Exercise task |
Copy out the line that contains "Write part 7", the line that contains "a_ = c2w(9.2, 71);", and every line between them, exactly, and nothing else.

Given records |
# # # # #

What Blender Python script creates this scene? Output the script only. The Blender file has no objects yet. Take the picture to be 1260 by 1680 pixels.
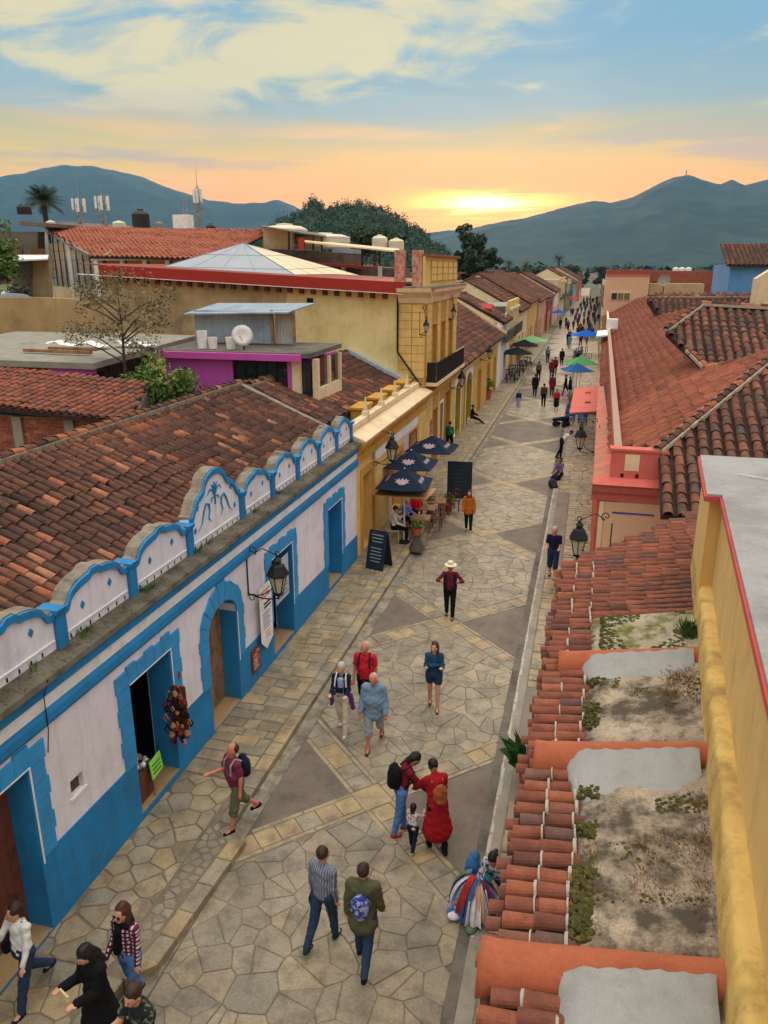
import bpy, math, random
import numpy as np
from mathutils import Vector, Matrix
random.seed(7); RNG = np.random.default_rng(7)
S = bpy.context.scene
COL = S.collection
PI = math.pi
H = 9.5                                   # eye height of the photographer on the roof terrace
def rad(a): return math.radians(a)

# ---------------------------------------------------------------- camera
cd = bpy.data.cameras.new('camera'); cam = bpy.data.objects.new('camera', cd); COL.objects.link(cam)
cam.location = (0, 0, H); cam.rotation_euler = (rad(90 - 17.586), 0, rad(14.606))
cd.sensor_fit = 'VERTICAL'; cd.sensor_height = 36; cd.lens = 36 * 1262 / 1680
cd.clip_start = 0.1; cd.clip_end = 30000
S.camera = cam
S.render.resolution_x = 768; S.render.resolution_y = 1024

# ---------------------------------------------------------------- world: evening sky, thin broken cloud
SUN_AZ = rad(7.6)                         # degrees left of the street's direction
SUN_EL = rad(4.2)
sund = Vector((-math.sin(SUN_AZ) * math.cos(SUN_EL), math.cos(SUN_AZ) * math.cos(SUN_EL), math.sin(SUN_EL)))
W = bpy.data.worlds.new('World'); S.world = W; W.use_nodes = True
nt = W.node_tree; nt.nodes.clear(); N = nt.nodes; L = nt.links
def nn(t, **k):
    n = N.new(t)
    for a, b in k.items(): setattr(n, a, b)
    return n
def mth(op, a, b=None, c=None, clamp=False):
    n = nn('ShaderNodeMath', operation=op); n.use_clamp = clamp
    for i, v in enumerate((a, b, c)):
        if v is None: continue
        if isinstance(v, (int, float)): n.inputs[i].default_value = v
        else: L.new(v, n.inputs[i])
    return n.outputs[0]
def mixc(f, a, b, mode='MIX'):
    n = nn('ShaderNodeMix', data_type='RGBA', blend_type=mode)
    for s, v in ((0, f), (6, a), (7, b)):
        if isinstance(v, (int, float)): n.inputs[s].default_value = v
        elif isinstance(v, tuple): n.inputs[s].default_value = (*v, 1)
        else: L.new(v, n.inputs[s])
    return n.outputs[2]
def smooth(v, a, b, lo=0., hi=1.):
    n = nn('ShaderNodeMapRange', interpolation_type='SMOOTHSTEP')
    L.new(v, n.inputs[0]); n.inputs[1].default_value = a; n.inputs[2].default_value = b
    n.inputs[3].default_value = lo; n.inputs[4].default_value = hi
    return n.outputs[0]
tc = nn('ShaderNodeTexCoord'); sep = nn('ShaderNodeSeparateXYZ'); L.new(tc.outputs['Generated'], sep.inputs[0])
vx, vy, vz = sep.outputs
zc = mth('MAXIMUM', vz, 0.0)
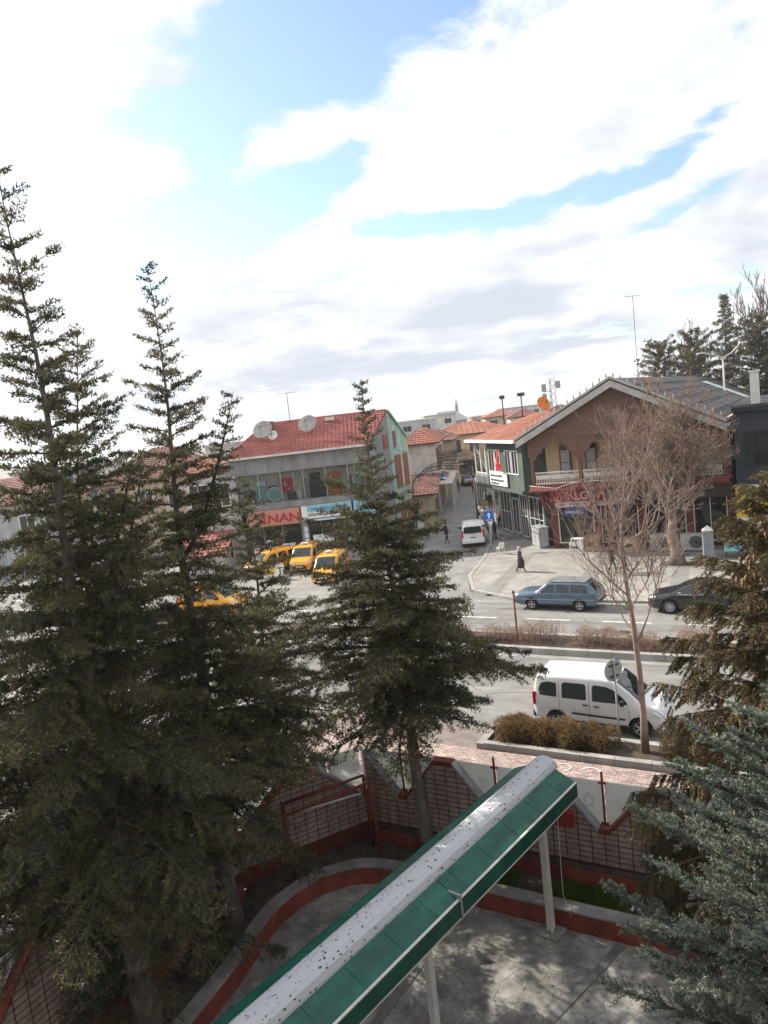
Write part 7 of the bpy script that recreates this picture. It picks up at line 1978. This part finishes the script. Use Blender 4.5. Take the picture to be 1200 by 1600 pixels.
a_ = c2w(9.2, 71); wire('thin wire from the lamp post along the green building', (a_[0], a_[1], 5.3), (-17.5, 51.2, 7.7), .4)

# ---------------------------------------------------------------- more life along the side street
for (x, y, rz, lb, c1, h_) in ((5.6, 86.5, 1.2, 'standing figure in blue by the left shopfronts', (.03, .05, .12), 1.62), (6.4, 90, -1.0, 'figure in brown by the left shopfronts', (.12, .07, .04), 1.7), (11.6, 93, 2.0, 'distant walker in red in the middle of the street', (.22, .03, .03), 1.7), (10.2, 98, -1.5, 'distant walker in grey near the far end of the street', (.12, .12, .13), 1.72)):
    w0 = c2w(x, y); person(lb, (w0[0], w0[1], .01), YAW + rz, cl('far_coat', c1), cl('far_trousers', (.03, .03, .035)), h_, .18)
for i, (x, y) in enumerate(((4.9, 82.6), (5.2, 83.8), (5.45, 85.0))):
    motorbike(('nearest', 'middle', 'farthest')[i] + ' motorbike in the row by the left shopfronts', x, y, 1.3, .006)
for i, (y, c1, lb) in enumerate(((83.2, 'cyan', 'pale blue shop awning, first on the left of the street'), (87.6, 'signred', 'red shop awning, second on the left of the street'), (92.0, 'ochre', 'tan shop awning, third on the left of the street'))):
    x = 6.35 + (y - 80) * .142; w0 = c2w(x, y); t = thing('shop_awning', lb, 'awning', (w0[0], w0[1], 0), YAW - .14, 'awnings along the side street')
    m = MB(); m.add([(0, 0, 3.4), (0, 3.2, 3.4), (1.3, 3.2, 2.8), (1.3, 0, 2.8)], [(0, 1, 2, 3)]); m.add([(1.3, 0, 2.8), (1.3, 3.2, 2.8), (1.3, 3.2, 2.55), (1.3, 0, 2.55)], [(0, 1, 2, 3)]); m.build('cloth', MT[c1], t)
    for yy in (.1, 3.1): MB().tube([(0, yy, 2.6), (1.28, yy, 2.78)], .02, 5).build('arm', MT['steel'], t)
w0 = c2w(11.3, 80.5); bare_tree('street_tree', 'small bare tree in the paved strip on the right of the street', (w0[0], w0[1], .1), [(0, 0, 0), (.05, 0, 1.2), (0, .05, 2.4), (.05, 0, 3.4)], .14, 77, 3, (6, 5, 4), (1.8, 1.0, .5), .7, .35, 'twig', None, .45, None, .012)
pl_ = thing('brick_planter', 'square brick planter around the small street tree', 'planter', (w0[0], w0[1], .12), YAW)
for a, b in (((-.7, -.7), (.7, -.6)), ((-.7, .6), (.7, .7)), ((-.7, -.599), (-.6, .599)), ((.6, -.599), (.7, .599))): MB().box((a[0], a[1], 0), (b[0], b[1], .55)).build('side', MT['carton'], pl_, .01)
MB().box((-.599, -.599, .0), (.599, .599, .45)).build('soil', MT['soil'], pl_)

# ---------------------------------------------------------------- thin haze in the air
hz = MB().box((-1550, -1550, -2.6), (1550, 1550, 26)).build('haze', [])
hm = bpy.data.materials.new('haze_air'); hm.use_nodes = True
_t = hm.node_tree; _t.nodes.clear(); _o = _t.nodes.new('ShaderNodeOutputMaterial'); _v = _t.nodes.new('ShaderNodeVolumePrincipled')
_v.inputs['Color'].default_value = (.90, .93, .97, 1); _v.inputs['Density'].default_value = .0003; _v.inputs['Anisotropy'].default_value = .3
_t.links.new(_v.outputs[0], _o.inputs['Volume'])
hz.data.materials.append(hm); tag(hz, 'thin pale haze hanging in the air over the square', 'haze', kind='stuff')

# # # # #

Correct answer |
Write part 7 of the bpy script that recreates this picture. It picks up at line 1978. This part finishes the script. Use Blender 4.5. Take the picture to be 1200 by 1600 pixels.
a_ = c2w(9.2, 71); wire('thin wire from the lamp post along the green building', (a_[0], a_[1], 5.3), (-17.5, 51.2, 7.7), .4)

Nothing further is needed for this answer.